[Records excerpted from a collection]
##############################

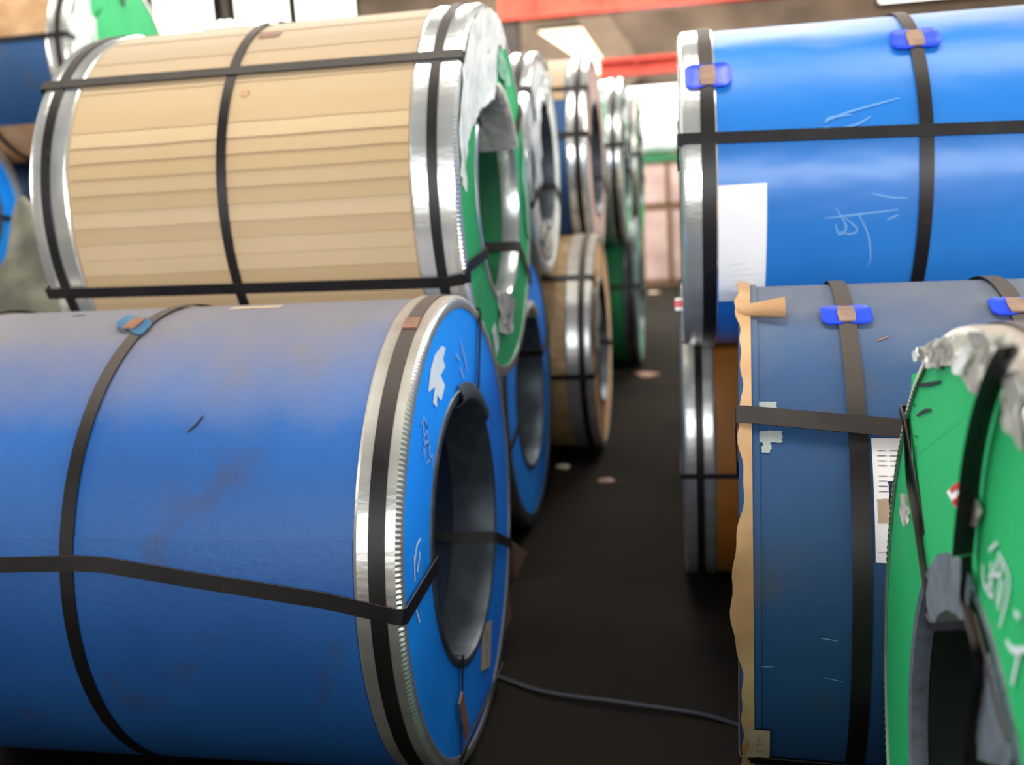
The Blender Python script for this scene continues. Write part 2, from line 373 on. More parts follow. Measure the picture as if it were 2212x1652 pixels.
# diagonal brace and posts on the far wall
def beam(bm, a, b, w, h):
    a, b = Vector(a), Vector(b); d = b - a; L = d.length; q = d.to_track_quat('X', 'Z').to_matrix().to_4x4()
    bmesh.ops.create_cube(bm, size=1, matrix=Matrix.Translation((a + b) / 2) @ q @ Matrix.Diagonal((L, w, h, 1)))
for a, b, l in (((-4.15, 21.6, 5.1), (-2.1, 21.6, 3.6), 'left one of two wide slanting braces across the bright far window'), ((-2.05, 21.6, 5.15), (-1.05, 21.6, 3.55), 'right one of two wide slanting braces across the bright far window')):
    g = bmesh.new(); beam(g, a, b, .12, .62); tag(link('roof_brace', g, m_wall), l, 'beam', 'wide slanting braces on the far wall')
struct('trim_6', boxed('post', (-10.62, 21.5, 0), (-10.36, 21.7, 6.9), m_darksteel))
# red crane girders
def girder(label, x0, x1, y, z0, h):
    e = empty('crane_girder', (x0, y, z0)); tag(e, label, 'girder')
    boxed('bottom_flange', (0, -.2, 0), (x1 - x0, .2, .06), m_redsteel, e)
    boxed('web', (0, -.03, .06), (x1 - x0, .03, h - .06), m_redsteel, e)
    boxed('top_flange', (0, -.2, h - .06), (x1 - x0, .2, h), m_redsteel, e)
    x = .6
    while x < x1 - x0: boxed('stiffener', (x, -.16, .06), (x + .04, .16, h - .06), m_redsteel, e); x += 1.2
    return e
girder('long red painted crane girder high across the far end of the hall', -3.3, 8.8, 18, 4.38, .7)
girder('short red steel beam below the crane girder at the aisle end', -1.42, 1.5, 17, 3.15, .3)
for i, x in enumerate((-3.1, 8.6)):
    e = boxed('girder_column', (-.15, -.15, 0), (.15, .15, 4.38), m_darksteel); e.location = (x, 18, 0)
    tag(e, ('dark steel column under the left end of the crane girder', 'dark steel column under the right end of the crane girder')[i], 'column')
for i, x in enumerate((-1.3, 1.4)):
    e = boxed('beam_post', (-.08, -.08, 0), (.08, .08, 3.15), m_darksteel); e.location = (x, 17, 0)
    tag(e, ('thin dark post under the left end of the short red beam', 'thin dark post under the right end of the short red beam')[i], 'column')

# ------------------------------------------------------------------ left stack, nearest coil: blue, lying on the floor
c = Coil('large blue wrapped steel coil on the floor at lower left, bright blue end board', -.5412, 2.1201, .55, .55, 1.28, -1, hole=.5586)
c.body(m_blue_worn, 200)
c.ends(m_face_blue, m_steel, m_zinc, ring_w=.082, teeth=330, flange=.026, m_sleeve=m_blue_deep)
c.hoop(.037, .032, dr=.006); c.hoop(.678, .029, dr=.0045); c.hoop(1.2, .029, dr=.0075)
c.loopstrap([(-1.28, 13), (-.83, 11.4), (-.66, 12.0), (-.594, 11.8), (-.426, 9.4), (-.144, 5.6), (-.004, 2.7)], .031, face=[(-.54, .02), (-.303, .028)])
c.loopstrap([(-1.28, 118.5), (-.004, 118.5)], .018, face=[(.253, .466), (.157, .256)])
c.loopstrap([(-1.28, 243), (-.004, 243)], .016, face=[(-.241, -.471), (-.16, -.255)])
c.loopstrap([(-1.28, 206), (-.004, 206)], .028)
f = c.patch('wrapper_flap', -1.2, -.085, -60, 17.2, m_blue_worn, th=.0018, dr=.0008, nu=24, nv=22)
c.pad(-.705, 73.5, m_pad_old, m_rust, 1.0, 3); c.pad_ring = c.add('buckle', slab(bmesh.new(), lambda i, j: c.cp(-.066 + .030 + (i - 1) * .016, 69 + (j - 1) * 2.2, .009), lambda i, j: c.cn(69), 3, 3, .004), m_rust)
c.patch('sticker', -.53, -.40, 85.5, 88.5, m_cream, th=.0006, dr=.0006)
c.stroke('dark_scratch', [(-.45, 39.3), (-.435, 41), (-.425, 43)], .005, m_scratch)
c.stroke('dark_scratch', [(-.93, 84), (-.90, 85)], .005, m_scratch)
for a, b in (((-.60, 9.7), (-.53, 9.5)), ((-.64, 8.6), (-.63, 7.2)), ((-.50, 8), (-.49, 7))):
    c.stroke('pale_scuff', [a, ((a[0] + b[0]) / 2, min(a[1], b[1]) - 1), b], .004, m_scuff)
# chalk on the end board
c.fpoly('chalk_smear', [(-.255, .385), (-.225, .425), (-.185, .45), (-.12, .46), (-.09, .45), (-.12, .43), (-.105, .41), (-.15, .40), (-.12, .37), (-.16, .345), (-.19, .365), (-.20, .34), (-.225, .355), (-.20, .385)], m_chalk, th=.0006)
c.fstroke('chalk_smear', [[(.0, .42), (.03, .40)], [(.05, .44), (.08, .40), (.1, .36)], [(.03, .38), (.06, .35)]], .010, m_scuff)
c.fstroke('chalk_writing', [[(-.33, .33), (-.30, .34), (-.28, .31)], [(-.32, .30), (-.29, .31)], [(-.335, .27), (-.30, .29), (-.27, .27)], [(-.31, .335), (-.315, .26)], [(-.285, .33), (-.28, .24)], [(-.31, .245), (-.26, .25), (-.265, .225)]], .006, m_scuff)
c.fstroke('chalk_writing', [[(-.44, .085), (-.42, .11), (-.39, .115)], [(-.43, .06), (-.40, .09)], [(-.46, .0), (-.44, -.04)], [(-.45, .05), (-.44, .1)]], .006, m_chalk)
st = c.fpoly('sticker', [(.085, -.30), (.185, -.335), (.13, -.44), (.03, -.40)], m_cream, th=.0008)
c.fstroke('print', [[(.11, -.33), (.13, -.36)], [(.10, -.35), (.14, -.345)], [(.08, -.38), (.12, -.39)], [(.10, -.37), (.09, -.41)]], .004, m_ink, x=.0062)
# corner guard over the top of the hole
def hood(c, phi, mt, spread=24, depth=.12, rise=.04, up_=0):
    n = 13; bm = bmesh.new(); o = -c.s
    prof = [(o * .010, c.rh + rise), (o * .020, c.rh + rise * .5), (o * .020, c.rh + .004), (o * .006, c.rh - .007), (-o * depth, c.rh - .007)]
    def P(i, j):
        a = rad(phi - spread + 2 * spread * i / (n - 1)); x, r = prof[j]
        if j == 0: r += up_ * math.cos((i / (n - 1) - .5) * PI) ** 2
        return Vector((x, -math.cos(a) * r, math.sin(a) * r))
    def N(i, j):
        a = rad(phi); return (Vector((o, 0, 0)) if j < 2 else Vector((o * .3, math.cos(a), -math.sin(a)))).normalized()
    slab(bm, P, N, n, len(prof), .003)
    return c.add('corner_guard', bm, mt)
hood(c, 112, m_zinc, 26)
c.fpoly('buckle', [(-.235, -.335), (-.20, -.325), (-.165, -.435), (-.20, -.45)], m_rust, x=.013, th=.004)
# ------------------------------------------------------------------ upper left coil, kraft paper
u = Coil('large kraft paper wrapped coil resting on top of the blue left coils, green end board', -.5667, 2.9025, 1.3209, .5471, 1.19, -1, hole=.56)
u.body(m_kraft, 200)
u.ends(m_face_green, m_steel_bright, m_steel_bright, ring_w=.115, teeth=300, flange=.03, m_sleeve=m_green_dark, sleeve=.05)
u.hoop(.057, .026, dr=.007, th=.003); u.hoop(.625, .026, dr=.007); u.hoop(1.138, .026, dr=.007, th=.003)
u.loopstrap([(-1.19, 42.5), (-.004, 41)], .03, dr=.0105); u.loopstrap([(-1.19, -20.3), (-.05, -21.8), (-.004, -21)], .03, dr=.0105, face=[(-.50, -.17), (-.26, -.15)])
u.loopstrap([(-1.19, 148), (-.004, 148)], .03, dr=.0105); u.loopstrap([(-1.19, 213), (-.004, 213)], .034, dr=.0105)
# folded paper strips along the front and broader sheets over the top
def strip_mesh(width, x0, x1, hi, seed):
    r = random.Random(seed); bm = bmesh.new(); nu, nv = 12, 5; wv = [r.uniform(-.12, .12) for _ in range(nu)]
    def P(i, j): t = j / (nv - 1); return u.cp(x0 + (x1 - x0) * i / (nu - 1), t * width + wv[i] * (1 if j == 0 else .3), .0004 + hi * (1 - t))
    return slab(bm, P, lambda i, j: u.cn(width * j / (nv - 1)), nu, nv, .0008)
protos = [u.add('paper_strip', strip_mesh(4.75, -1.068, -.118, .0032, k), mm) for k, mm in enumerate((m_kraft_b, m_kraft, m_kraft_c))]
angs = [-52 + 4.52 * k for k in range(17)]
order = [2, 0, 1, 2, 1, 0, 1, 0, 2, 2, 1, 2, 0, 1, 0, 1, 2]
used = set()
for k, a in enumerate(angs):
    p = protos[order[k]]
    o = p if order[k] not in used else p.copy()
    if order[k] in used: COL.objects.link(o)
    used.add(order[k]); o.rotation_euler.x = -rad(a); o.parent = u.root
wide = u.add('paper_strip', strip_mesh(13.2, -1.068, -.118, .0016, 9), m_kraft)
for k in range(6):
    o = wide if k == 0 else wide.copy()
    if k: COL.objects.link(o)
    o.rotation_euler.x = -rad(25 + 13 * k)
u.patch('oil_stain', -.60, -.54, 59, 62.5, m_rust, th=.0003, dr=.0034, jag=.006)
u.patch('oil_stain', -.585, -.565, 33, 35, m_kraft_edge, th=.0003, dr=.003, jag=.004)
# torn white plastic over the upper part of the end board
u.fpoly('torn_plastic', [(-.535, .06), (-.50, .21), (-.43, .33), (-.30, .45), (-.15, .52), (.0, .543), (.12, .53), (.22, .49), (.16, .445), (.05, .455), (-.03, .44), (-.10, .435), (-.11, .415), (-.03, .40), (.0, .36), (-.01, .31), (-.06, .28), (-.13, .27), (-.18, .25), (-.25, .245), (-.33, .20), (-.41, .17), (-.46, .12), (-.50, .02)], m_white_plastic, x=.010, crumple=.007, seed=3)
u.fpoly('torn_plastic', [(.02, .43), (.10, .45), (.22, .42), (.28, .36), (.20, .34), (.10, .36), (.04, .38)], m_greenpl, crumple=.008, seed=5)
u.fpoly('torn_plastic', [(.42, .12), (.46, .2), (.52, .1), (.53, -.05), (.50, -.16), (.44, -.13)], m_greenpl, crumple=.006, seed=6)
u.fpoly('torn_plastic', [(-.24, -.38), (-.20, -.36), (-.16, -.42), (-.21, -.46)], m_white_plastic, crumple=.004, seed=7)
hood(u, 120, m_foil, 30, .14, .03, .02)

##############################

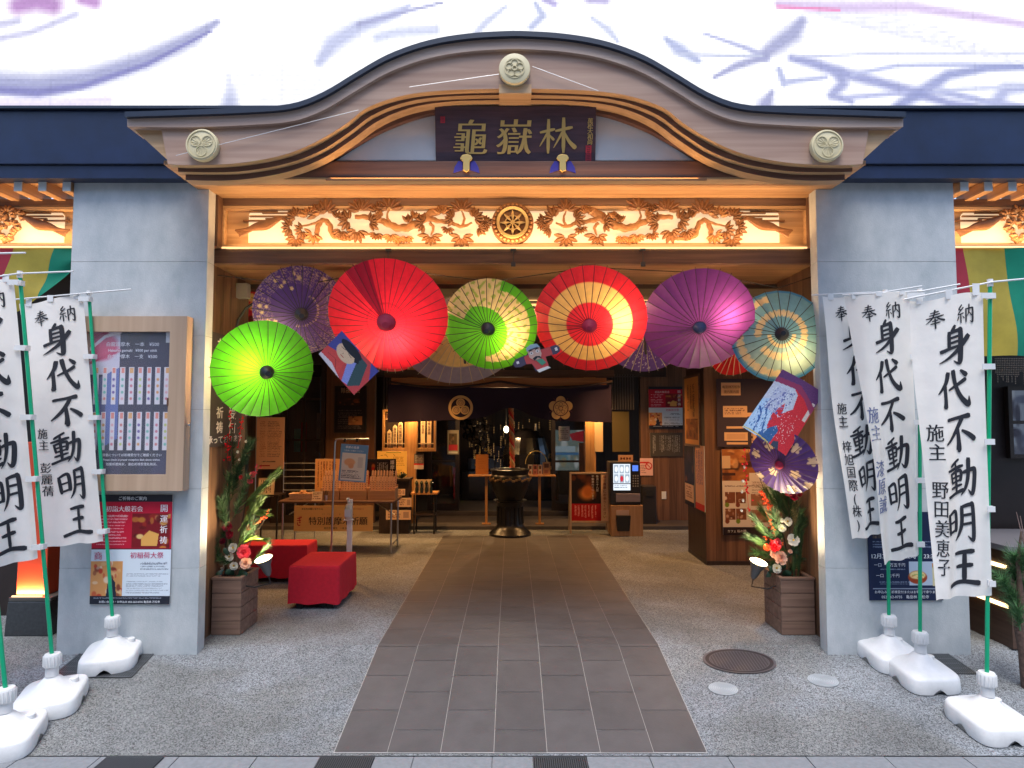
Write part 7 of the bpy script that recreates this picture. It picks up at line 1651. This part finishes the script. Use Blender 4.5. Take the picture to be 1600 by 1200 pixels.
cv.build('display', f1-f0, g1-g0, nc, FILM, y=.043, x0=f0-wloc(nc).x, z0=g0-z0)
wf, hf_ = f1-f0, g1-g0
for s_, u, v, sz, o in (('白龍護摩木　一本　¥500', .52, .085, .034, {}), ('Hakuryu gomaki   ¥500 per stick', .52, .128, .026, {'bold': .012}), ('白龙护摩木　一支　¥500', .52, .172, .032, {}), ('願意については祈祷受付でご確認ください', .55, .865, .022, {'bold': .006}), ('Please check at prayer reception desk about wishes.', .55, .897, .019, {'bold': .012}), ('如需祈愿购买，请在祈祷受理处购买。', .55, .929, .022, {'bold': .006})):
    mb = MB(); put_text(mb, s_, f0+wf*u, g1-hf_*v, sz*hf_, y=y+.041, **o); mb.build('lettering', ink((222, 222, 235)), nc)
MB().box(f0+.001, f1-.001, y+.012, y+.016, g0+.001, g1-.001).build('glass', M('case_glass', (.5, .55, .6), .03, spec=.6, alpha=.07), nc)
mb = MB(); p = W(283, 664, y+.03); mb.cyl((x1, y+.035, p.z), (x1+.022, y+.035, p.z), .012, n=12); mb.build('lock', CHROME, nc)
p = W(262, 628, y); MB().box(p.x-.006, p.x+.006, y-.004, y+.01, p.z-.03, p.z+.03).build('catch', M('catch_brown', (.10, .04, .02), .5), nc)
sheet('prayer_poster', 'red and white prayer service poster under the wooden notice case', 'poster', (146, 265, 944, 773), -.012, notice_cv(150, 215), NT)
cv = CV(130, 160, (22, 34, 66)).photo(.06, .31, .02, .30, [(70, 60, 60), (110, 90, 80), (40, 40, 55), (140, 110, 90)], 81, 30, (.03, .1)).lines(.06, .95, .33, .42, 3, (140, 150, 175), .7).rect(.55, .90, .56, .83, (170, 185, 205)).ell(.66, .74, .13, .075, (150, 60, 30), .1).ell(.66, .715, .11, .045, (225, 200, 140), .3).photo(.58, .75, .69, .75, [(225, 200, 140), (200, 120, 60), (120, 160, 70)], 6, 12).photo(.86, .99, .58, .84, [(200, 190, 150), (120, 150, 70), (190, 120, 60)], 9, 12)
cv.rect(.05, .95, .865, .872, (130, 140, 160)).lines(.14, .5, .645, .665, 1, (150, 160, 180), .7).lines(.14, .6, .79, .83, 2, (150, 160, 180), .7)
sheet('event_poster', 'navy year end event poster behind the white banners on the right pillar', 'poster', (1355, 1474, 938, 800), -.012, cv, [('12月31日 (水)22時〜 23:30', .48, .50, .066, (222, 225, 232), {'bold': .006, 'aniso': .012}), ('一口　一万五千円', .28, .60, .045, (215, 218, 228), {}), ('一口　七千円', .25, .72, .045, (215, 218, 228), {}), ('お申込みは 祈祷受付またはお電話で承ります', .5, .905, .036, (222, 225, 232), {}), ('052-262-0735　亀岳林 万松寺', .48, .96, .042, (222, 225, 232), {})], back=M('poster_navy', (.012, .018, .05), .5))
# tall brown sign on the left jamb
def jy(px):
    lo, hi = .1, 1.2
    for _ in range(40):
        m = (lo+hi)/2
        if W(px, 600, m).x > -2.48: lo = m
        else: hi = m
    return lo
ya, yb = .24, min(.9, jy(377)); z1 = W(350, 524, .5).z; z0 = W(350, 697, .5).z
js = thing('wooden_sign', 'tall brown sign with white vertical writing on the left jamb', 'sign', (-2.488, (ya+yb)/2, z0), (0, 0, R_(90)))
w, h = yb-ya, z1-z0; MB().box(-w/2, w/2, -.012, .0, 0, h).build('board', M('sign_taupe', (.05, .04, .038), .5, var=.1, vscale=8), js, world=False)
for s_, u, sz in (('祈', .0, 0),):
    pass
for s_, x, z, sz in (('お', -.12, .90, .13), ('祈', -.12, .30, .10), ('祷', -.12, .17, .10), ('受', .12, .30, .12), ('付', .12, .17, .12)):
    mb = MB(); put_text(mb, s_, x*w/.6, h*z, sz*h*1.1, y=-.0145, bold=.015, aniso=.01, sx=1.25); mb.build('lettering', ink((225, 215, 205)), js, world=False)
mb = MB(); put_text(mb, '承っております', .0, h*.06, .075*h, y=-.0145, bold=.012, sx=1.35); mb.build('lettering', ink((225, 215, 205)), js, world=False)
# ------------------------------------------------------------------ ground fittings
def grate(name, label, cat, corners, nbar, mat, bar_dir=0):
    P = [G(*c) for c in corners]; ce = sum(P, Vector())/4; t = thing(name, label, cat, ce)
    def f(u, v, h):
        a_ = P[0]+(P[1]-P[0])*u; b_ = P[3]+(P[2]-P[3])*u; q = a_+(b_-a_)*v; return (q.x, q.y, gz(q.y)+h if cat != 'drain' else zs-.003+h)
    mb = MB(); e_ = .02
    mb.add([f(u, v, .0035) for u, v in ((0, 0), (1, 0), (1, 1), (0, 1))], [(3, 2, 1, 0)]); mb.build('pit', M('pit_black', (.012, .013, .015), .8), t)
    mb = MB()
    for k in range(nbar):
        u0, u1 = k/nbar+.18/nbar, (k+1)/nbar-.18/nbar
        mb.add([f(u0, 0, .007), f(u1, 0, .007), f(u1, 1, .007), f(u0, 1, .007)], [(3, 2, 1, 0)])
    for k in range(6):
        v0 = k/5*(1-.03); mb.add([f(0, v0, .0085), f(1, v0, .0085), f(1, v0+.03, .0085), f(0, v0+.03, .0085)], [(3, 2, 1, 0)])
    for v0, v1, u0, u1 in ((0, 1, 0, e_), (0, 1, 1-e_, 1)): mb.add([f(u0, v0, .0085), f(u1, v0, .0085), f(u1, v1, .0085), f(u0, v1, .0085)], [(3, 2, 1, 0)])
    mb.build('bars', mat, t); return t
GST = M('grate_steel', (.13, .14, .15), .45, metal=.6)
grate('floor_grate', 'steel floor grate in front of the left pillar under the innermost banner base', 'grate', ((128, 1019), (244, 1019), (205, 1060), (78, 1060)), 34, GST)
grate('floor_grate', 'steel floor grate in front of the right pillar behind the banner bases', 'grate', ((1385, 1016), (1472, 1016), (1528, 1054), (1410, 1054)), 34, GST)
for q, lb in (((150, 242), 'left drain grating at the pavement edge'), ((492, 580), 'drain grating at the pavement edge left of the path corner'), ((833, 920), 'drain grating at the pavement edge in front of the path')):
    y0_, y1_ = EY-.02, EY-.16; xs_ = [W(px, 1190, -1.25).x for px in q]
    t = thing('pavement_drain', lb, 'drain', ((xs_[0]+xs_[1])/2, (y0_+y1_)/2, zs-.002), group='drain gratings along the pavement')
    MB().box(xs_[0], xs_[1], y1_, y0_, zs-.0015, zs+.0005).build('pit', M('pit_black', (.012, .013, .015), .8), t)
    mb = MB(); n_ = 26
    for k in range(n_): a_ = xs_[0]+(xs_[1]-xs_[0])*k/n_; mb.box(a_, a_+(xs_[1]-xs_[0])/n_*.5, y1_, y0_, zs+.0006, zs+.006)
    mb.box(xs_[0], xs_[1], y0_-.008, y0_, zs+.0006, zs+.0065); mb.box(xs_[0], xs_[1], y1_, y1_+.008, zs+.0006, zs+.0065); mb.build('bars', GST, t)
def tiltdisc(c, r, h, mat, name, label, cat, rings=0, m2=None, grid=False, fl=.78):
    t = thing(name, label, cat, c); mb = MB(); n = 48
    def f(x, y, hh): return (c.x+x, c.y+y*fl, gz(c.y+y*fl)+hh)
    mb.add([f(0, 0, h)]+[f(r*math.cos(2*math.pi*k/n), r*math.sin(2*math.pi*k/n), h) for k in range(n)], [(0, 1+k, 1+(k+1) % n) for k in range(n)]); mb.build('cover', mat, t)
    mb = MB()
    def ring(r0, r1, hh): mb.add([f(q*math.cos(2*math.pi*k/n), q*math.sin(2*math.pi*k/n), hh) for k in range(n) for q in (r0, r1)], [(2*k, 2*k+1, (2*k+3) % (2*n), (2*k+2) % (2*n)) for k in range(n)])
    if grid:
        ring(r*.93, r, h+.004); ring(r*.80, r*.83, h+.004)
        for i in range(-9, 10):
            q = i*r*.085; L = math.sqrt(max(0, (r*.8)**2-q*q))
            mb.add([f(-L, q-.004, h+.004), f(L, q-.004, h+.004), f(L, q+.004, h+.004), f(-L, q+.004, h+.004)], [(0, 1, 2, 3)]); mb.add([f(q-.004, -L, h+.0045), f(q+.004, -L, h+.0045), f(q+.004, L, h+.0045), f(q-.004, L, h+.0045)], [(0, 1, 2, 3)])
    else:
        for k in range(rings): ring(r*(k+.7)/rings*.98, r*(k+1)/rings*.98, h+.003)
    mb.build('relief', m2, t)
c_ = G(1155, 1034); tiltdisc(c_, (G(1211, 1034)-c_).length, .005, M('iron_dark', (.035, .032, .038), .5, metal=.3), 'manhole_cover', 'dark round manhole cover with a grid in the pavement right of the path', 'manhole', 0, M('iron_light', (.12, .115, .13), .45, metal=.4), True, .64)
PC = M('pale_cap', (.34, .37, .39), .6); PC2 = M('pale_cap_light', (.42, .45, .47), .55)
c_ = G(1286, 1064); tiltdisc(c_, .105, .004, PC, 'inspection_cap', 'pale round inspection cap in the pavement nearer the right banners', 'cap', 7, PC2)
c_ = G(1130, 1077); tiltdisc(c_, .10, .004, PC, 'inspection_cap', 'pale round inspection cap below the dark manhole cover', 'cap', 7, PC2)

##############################

Report how many lines of the entries hold the string "Blender". Provide the number alone.

2